Men Speak, Women Weep

by Carol Hess on July 29, 2011

Funeral services make no sense to me.  Why do the men do all the speaking, and the women do all the weeping? 

When we come together to celebrate a life and mourn a death, why do we turn to the men to tell us who we have lost and how we feel about it?  Why do the mothers, wives, sisters, and daughters of the departed loved one sit passively quiet and allow the fathers, husbands, brothers, and sons to speak the public goodbye?  It makes no sense to me.

We sit in our isolated pews of grief and listen to words – carefully chosen words from poems, pulpits, and printed programs.  Words written, chosen, and delivered by men.  Carefully rehearsed and carefully spoken eulogies designed not to disclose too much emotion, too much love, too much grief.  It makes no sense to me.

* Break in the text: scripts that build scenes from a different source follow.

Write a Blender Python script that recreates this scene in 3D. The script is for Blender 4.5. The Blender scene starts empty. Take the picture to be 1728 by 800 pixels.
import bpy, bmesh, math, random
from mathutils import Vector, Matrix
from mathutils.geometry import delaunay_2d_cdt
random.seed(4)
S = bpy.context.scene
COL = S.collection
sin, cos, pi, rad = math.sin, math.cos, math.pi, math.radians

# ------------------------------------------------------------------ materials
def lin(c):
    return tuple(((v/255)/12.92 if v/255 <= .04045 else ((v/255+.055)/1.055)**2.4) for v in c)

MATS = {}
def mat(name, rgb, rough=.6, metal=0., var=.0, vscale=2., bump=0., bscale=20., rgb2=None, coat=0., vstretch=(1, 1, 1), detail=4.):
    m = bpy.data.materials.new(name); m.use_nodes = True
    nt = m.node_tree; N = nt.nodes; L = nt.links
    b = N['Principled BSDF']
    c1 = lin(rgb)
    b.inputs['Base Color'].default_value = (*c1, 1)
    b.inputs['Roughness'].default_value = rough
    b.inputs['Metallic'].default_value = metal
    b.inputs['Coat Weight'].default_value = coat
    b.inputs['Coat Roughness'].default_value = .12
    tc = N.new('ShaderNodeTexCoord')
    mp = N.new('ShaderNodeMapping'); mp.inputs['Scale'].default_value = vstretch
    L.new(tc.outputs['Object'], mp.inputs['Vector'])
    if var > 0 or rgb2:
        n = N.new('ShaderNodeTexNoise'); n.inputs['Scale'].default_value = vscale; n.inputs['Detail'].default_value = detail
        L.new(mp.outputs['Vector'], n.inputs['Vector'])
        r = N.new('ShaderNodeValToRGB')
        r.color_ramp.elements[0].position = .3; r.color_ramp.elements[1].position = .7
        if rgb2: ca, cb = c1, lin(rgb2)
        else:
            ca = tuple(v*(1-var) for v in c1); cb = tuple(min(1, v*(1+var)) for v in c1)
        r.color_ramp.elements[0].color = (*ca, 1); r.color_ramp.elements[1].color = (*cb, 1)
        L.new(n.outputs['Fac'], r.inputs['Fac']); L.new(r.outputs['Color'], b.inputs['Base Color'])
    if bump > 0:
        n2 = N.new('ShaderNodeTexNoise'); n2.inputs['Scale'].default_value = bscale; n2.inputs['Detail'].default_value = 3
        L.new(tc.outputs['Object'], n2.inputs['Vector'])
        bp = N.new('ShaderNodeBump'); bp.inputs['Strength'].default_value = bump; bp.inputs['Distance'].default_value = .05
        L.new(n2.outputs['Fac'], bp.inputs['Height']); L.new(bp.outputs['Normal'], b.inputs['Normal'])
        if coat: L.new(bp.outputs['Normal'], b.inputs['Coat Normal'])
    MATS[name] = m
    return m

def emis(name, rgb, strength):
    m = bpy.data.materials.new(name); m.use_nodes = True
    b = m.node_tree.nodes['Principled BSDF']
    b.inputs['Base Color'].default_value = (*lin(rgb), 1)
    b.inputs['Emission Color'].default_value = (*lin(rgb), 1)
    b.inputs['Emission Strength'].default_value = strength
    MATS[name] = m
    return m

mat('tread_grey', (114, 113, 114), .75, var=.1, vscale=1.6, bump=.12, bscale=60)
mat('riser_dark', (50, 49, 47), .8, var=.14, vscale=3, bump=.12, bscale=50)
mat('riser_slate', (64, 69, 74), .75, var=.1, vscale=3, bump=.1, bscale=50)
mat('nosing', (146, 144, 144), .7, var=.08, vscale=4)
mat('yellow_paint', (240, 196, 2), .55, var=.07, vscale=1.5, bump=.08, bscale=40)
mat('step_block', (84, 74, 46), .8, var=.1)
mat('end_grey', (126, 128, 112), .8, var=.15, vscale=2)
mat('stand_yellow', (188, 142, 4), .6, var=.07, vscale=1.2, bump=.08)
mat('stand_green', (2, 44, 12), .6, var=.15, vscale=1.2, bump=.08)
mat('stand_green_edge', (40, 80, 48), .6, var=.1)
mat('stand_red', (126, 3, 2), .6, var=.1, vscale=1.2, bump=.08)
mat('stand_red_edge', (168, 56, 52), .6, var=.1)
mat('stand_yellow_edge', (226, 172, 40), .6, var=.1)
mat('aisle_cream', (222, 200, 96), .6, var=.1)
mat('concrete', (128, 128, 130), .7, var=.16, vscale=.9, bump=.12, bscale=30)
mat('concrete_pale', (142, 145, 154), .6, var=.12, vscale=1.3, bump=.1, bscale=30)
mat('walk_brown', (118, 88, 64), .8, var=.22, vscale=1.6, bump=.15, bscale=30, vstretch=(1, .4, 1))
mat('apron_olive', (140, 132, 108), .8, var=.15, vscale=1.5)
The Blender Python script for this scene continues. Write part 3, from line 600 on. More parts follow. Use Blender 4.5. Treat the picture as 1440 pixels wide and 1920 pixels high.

Haven’t the women always been the first to speak life’s important words?  “Hello.”  “I’m sorry.”  “I forgive you.”  “I love you.”  “Goodbye.”  Haven’t the women been the letter writers, phone callers, and conversation initiators in our lives?   Why are they then silenced when it is time to initiate the final conversation?  When it’s time to declare the final I love you and say the final goodbye?  It makes no sense to me.

When I die, I want the women to speak.  I want women’s words spoken in women’s voices.  It is women’s talk that has enriched and enlightened my life.  It is women’s talk that will enrich and enlighten my death.  How else will my soul soar upward except on the wings of women’s words? 

When I die, I want clapping and laughing and lots and lots of singing.  I lived my life out loud.  I want that life celebrated out loud.  I want that life’s end mourned out loud.  How else will heaven hear I am on my way? 

Today the men speak.  And even though the men’s words are flat and inadequate, the women weep.  They discretely wipe the tears from their cheeks.  No sniffing, no crying, no sobbing. They keep their heads bowed, not in devotion but to ensure that none will meet their eyes and see their tears.  It makes no sense to me.

Why are we so scared of women’s tears?  Aren’t they the same tears that greeted our births with joy?  The same tears that celebrated our successes with pride?  The same tears that cleansed our wounds with compassion? 

When we mark the end of a life, isn’t that when we most need the salty river of women’s tears?  Isn’t it women’s tears that will hold us up and prevent us from drowning in life’s most profound ocean of sadness we call death?  It makes no sense to me.

When I die, I want the men to weep.  I want the women to weep.  I want the children and the angels in heaven to weep.  I want rivers of tears – tears of joy and tears of sadness.  It is rivers of tears that healed my life.  It is rivers of tears that will heal my death. 

How else will I swim to heaven except on the tears of those who loved me here on earth?

by Carol Hess


Categories Carol's Musings

{ 4 comments… read them below or add one }

avatar Sandi Amorim August 3, 2011 at 11:06 am

A reader told me my post today made her cry, and now here I am crying as I read your post. It reminded me of what I’ve never liked about funerals. The separation in place of connection, the guilt-ridden grief in place of celebration. When we make the effort to share and communicate in life there is no place for guilt in death.



avatar Carol Hess August 3, 2011 at 11:21 am

“The separation in place of connection” — exactly, Sandi. It’s as if each of us are isolated islands awash in our grief instead of flowing together and recognizing that to be human is to have feelings. As for guilt, I’m not sure that has a place anywhere, does it? Thank you, Sandi, for your thought-full sharing.


avatar Sandi Amorim August 3, 2011 at 12:19 pm

Guilt is an emotion whose only purpose is to keep us stuck and feeling bad. Growing up Catholic you could say I’m very familiar with this. I’d also say that’s why as an adult completion is so important to me. Everyone messes up sometime, and all there is to do is clean it up, ie: get it complete so you can move on. Feeling bad and suppressing emotion begins the cycle of guilt, which quickly becomes a vicious circle, endlessly looping back into itself. It’s exhausting, unhealthy and pointless.

My two cents on guilt 😉


avatar Carol Hess August 3, 2011 at 1:01 pm

That was worth at least 25 cents! And I couldn’t agree more.